Q: What types of future innovation do you see in the field of cereal science? How are broader societal and technology trends affecting cereal science and the cereal grain industry overall?

A: Cereals and grain-based foods will always be dominant in a healthy human diet. The topics mentioned at Q2 are still important today. “Future product formulation” is a key phrase directing product innovations such as low salt, low sugar, low FODMAP, more fiber, free from, gluten-free, natural ingredients, etc., etc. At the same time, future formulation addresses human health, sustainability, quality, and consumer acceptance. With a growing population and a continuing trend toward eating less meat, we need the grain industry to provide nutritious food products. Society is concerned about health, authenticity, safety, and sustainability. Cereal scientists are seeking innovative solutions to address these concerns, using multidisciplinary approaches and connecting the innovation chain from seed to food.


Q: This issue of Cereal Foods World focuses on innovation through the value chain. Do you have any perspectives on this topic?

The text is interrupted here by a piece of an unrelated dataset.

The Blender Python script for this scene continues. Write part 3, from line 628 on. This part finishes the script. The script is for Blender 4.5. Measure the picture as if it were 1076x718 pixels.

A: Cereal scientists are well adapted to face future challenges in the food innovation chain. Including the value chain is a prerequisite for motivating industrial partners to invest in private and public research programs. Public–private initiatives especially, such as in the Netherlands, have proven to be a powerhouse for delivering food innovation throughout the value chain, showing that fruitful and impactful collaboration among industry, private/institutional labs, and academia is the way forward.


Q: What’s next for you?

A: Next year will be the 10th anniversary of FoodPhysica. A plan for a festive symposium is in the making. We are also celebrating ongoing laboratory expansion plans to deliver more contract R&D services to our clients. Answering the questions in this member spotlight made me realize how time has flown past. Over the previous 10 years, my research activities have diversified into areas other than cereal science, and this will probably continue over the next 10 years. Nonetheless, AACCI has played a role in enlarging my network and improving my skills to become a successful consultant, independent scientist, and lab owner.